MEDAN (Mandailing Online) – Harga ekspor karet SIR 20 Sumatera Utara pada November 2015 yang sebesar 1,171 dolar AS per kilogram tercatat sebagai terendah dalam tujuh tahun terakhir.
Kondisi ini menyebabkan pendapatan keluarga petani karet di Mandailing Natal masih tetap berada di garis rendah. Sekitar 80 persen penduduk bermatapencaharian dari hasil menyadap karet. Hal ini juga menggambarkan tingkat perekonomian Madina masih rendah, sebab sektor lain tak terlalu signifikan mempengaruhi gerak ekonomi daerah.
“Pada 2009, harga ekspor karet memang pernah sekitar 1 dolar AS per kg, tetapi terendah masih bisa di angka 1,326 dolar AS per kg pada posisi Maret,” kata Sekretaris Eksekutif Gabungan Perusahaan Karet Indonesia (Gapkindo) Sumut Eddy Irwansyah di Medan, Jumat (25/12).
Ia menjelaskan, harga karet yang sekitar 1 dolar AS per kg itu pada 2009 terulang kembali di tahun 2014 dan berlanjut pada 2015. Pada 2015, harga ekspor karet Sumut paling tinggi hanya 1,590 dolar AS per kg di posisi bulan Juni. “Harga karet yang anjlok itu dampak krisis global karena permintaan melemah,” ujar Edy.
Ia menduga harga karet masih akan tertekan karena harga minyak mentah juga masih sangat murah atau sekitar 40 dolar AS per barel. “Melemahnya harga dan permintaan itu yang juga membuat Gapkindo memprediksi hingga akhir tahun 2015, volume ekspor hanya tinggal sekitar 432.139 ton atau turun 4,03 persen dari 2014 yang mencapai 450.296 ton,” katanya.

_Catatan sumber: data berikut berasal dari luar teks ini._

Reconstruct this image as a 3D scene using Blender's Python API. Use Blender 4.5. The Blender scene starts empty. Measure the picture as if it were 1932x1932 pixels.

Hingga November 2015, volume ekspor karet Sumut masih tercatat 398.927 ton atau turun 4,60 persen dari periode sama 2014 yang 418.161 ton. Ekspor karet Sumut hingga dewasa ini paling besar ke Jepang atau minimal 25 persen disusul Republik Rakyat Cina 15 persen dan Amerika Serikat 10 persen.